Washington : Before Russia’s invasion of Ukraine, US intelligence had predicted a likely blistering assault by Moscow that would quickly mobilise the vast Russian air power that its military assembled in order to dominate Ukraine’s skies.

But the first six days have confounded those expectations and instead seen Moscow act far more delicately with its air power, so much so that US officials can’t exactly explain what’s driving Russia’s apparent risk-adverse behaviour.

“They’re not necessarily willing to take high risks with their own aircraft and their own pilots,” a senior US defence official said, speaking on condition of anonymity.

Vastly outmatched by Russia’s military, in terms of raw numbers and firepower, Ukraine’s own air force is still flying and its air defences are still deemed to be viable — a fact that is baffling military experts.

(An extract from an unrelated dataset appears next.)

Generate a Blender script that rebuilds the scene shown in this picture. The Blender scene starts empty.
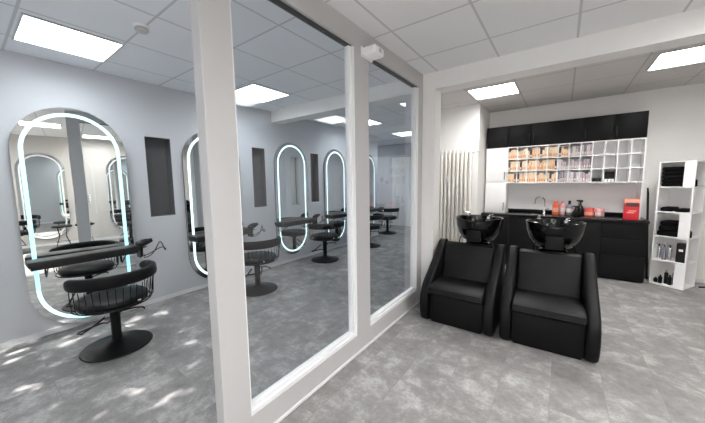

After the opening salvos of the war on February 24, analysts expected the Russian military to try to immediately destroy Ukraine’s air force and air defences.

That would have been “the logical and widely anticipated next step, as seen in almost every military conflict since 1938,” wrote the RUSI think-tank in London, in an article called “The Mysterious Case of the Missing Russian Air Force.”

Instead, Ukrainian air force fighter jets are still carrying out low-level, defensive counter-air and ground-attack sorties. Russia is still flying through contested airspace.

Ukrainian troops with surface-to-air rockets are able to threaten Russian aircraft and create risk to Russian pilots trying to support ground forces.

“There’s a lot of stuff they’re doing that’s perplexing,” said Rob Lee, a Russian military specialist at the Foreign Policy Research Institute. He thought the beginning of the war would be “maximum use of force.” “Because every day it goes on there’s a cost and the risk goes up. And they’re not doing that and it just is really hard to explain for any realistic reason.”

The confusion over how Russia has used its air force comes as President Joe Biden‘s administration rejects calls by Kyiv for a no-fly zone that could draw the United States directly into a conflict with Russia, whose future plans for its air force are unclear.